DATASET EXTRACT.
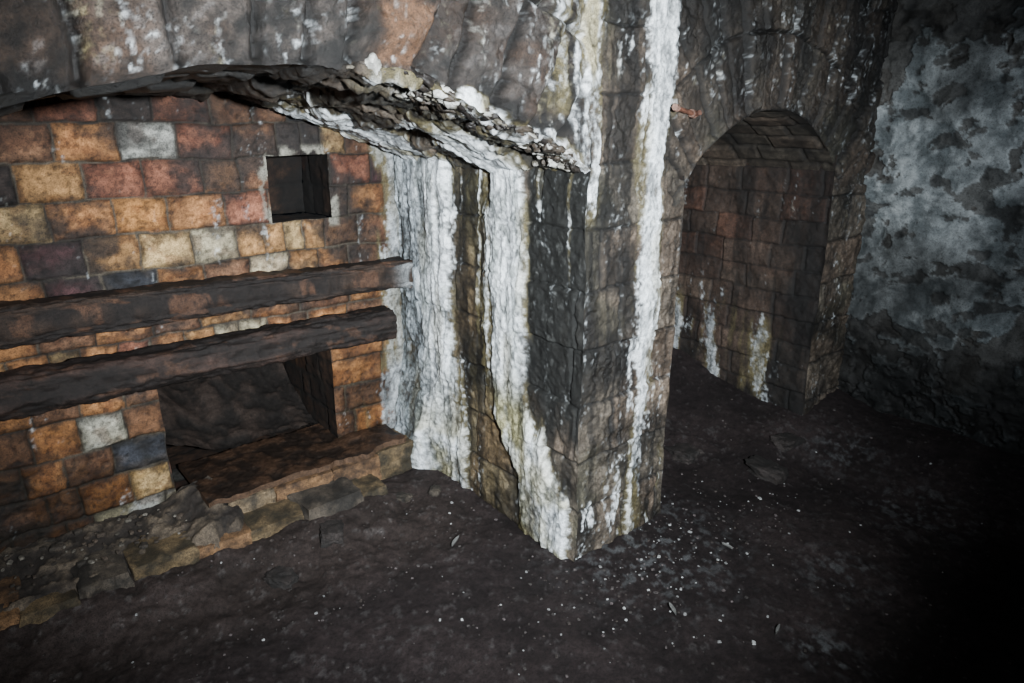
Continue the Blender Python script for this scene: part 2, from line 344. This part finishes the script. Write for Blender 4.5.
def jamb(u,sgn,step,dark,flows):
    V,Z=np.meshgrid(ls(0,ND,step),ls(0,1.56,step),indexing='ij')
    d,a,b,c=courses(V+.4,Z,.135,.24,171,.008)
    n=fbm(V*5,Z*5,oct=6,seed=172)
    C=mix([.046,.027,.019],[.062,.043,.031],b)*((.6+.7*a)*(.12+1.3*n))[...,None]*dark
    C=mix(C,C*np.array([1.25,.78,.64]),(b>.6)*ss(.85,1.05,Z)*.7)
    C=C*(.35+.65*ss(0,.010,d))[...,None]
    dr=ss(.48,.66,fbm(V*12,Z*1.2,oct=5,seed=173));C=mix(C,C*.30,dr*.75)
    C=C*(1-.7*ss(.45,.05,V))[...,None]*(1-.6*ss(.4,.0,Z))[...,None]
    H=-.010*(1-ss(0,.010,d))+(a-.5)*.016+(fbm(V*20,Z*20,oct=5,seed=175)-.5)*.012
    if flows:
        w=fbm(V*12,Z*2,oct=5,seed=177)-.5
        m=ss(-.08,.08,.05-np.abs(V-.62)+w*.25)*ss(.9,.6,Z)*.75; m=np.maximum(m,ss(-.07,.08,.05-np.abs(V-.30)+w*.25)*ss(.76,.5,Z)*.65)
        m=np.maximum(m,ss(-.08,.08,.14-np.abs(V-.98)+w*.3)*ss(.8,.5,Z)*.75)
        C,H,k=calcite(C,H,m,V,Z,.003,179,.3)
        C=mix(C,C*.40,k)
    H=H*ss(0,.02,V)*ss(1.56,1.44,Z)
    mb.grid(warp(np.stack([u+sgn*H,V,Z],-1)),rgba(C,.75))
jamb(NU1,-1,.007,1.0,True); jamb(NU0,1,.02,.8,False)
us=ls(NU0,NU1,.01);U,V=np.meshgrid(us,ls(0,ND,.01),indexing='ij');Zs=arch2(U);t2=np.arctan2(U-NC,Zs-ZC2)
d,a,b,c=courses(V,t2*R2,.11,.24,183,.006)
C=stone_col(a,b,c,U,V,.04,13)*(.4+.6*ss(0,.012,d))[...,None];H=(-.014*(1-ss(0,.014,d))+(a-.5)*.016)*ss(0,.03,V)
mb.grid(warp(np.stack([U-H*np.sin(t2),V,Zs-H*np.cos(t2)],-1)),rgba(C,.7))
U,Z=np.meshgrid(ls(NU0,NU1,.02),ls(0,1.8,.02),indexing='ij');d,a,b,c=courses(U,Z,.135,.24,191)
mb.grid(warp(np.stack([U,ND-.01+(a-.5)*.01,Z],-1)),rgba(stone_col(a,b,c,U,Z,.05)*(.4+.6*ss(0,.02,d))[...,None],.8))
mb.build('wall_front',M_stone)

# ------------------------------------------------------------------ plaster wall right
mb=MB();V,Z=np.meshgrid(ls(-3.6,.03,.0065),ls(0,2.75,.0065),indexing='ij')
n1=fbm(V*2.2,Z*2.2,oct=6,seed=201);n2=fbm(V*6,Z*6,oct=6,seed=203);n3=fbm(V*26,Z*26,oct=4,seed=205);n4=fbm(V*1.5+3,Z*1.5,oct=4,seed=206)
C=mix([.10,.115,.12],[.33,.355,.36],ss(.25,.75,n2*.6+n3*.4))
h0=n1*.50+n2*.33+n3*.17+.07*ss(.8,.3,Z)+.07*ss(2.0,2.3,Z)+.05*ss(-.25,0,V)
hole=ss(.51,.535,h0)
rim=ss(.485,.51,h0)*(1-hole)
spot=ss(.58,.63,fbm(V*9,Z*13,oct=5,seed=207))
C=mix(C,mix([.018,.017,.016],[.070,.066,.060],ss(.3,.7,n2*.5+n3*.5)),np.clip(hole*.9+spot*.8,0,1));C=mix(C,C*1.25,rim)
C=C*(.30+.70*ss(.30,.62,n4))[...,None]
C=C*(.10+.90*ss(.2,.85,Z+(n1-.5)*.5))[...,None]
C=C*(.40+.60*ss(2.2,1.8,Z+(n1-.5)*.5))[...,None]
H=.012*(1-hole)-.006*spot+(n2-.5)*.025+(n3-.5)*.005
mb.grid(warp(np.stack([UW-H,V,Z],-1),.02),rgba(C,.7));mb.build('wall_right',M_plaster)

# ------------------------------------------------------------------ ceiling (barrel vault)
mb=MB();A,B=np.meshgrid(ls(-3.4,UW+.05,.03),np.linspace(0,math.pi,140),indexing='ij')
V=-1.8+1.82*np.cos(B);Z=2.5+.5*np.sin(B);d,a,b,c=courses(A,B*1.8,.16,.4,221)
C=stone_col(a,b,c,A,B*1.8,.05)*(.4+.6*ss(0,.02,d))[...,None]
mb.grid(warp(np.stack([A,V,Z+(a-.5)*.02],-1)),rgba(C,.8));mb.build('ceiling',M_stone)

# ------------------------------------------------------------------ floor
def floorz(U,V):
    z=(fbm(U*2,V*2,oct=3,seed=231)-.5)*.03
    z=z+.14*ss(.9,.0,UW-U)*ss(-2.2,-1.0,V)*1.0+.07*ss(.9,1.6,U)*ss(-.35,.1,V)
    z=z+.10*ss(.15,.8,V)*ss(.45,.7,U)
    z=z+.07*ss(.45,.0,-U)*ss(.5,1.0,V)*ss(-.8,-.2,U)
    z=z+.08*ss(.32,.0,.9-V)*ss(-.2,-.5,U)
    return z
mb=MB();U,V=np.meshgrid(ls(-3.4,UW+.1,.009),ls(-3.6,1.3,.009),indexing='ij')
n=fbm(U*9,V*9,oct=5,seed=241);n2=fbm(U*45,V*45,oct=3,seed=243);n3=fbm(U*2.5,V*2.5,oct=4,seed=245)
near=ss(.5,.1,np.abs(V-.75))*ss(.1,-.3,U)
Z=floorz(U,V)+(n-.5)*(.010+.025*near)+(n2-.5)*.004
C=mix([.0120,.0088,.0090],[.026,.0190,.0188],ss(.25,.85,n*.4+n3*.6))
C=mix(C,[.060,.055,.055],ss(.70,.82,n2*.75+n3*.25)*.5)
for (x,y,r,q) in ((.3,-.12,.6,.6),(.75,-.75,.25,.5),(1.45,-.75,.35,.5),(.3,-.9,.18,.8),(1.7,-.3,.3,.4)):
    C=mix(C,[.10,.105,.11],ss(r,r*.1,np.hypot(U-x,V-y))*ss(.56,.75,fbm(U*36,V*36,oct=4,seed=247))*q)
C=mix(C,C*1.5+np.array([.010,.007,.003]),near*.5)
mb.grid(np.stack([U,V,Z],-1),rgba(C,.8));mb.build('floor',M_dirt)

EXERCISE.
In the listing above, find the line containing "mb.grid(warp(np.stack([u+sgn*H,V,Z],-1)),rgba(C,.75))" and the line containing "mb.build('wall_front',M_stone)". Output them and every line between, exactly, and nothing else.

COMPLETED EXERCISE.
    mb.grid(warp(np.stack([u+sgn*H,V,Z],-1)),rgba(C,.75))
jamb(NU1,-1,.007,1.0,True); jamb(NU0,1,.02,.8,False)
us=ls(NU0,NU1,.01);U,V=np.meshgrid(us,ls(0,ND,.01),indexing='ij');Zs=arch2(U);t2=np.arctan2(U-NC,Zs-ZC2)
d,a,b,c=courses(V,t2*R2,.11,.24,183,.006)
C=stone_col(a,b,c,U,V,.04,13)*(.4+.6*ss(0,.012,d))[...,None];H=(-.014*(1-ss(0,.014,d))+(a-.5)*.016)*ss(0,.03,V)
mb.grid(warp(np.stack([U-H*np.sin(t2),V,Zs-H*np.cos(t2)],-1)),rgba(C,.7))
U,Z=np.meshgrid(ls(NU0,NU1,.02),ls(0,1.8,.02),indexing='ij');d,a,b,c=courses(U,Z,.135,.24,191)
mb.grid(warp(np.stack([U,ND-.01+(a-.5)*.01,Z],-1)),rgba(stone_col(a,b,c,U,Z,.05)*(.4+.6*ss(0,.02,d))[...,None],.8))
mb.build('wall_front',M_stone)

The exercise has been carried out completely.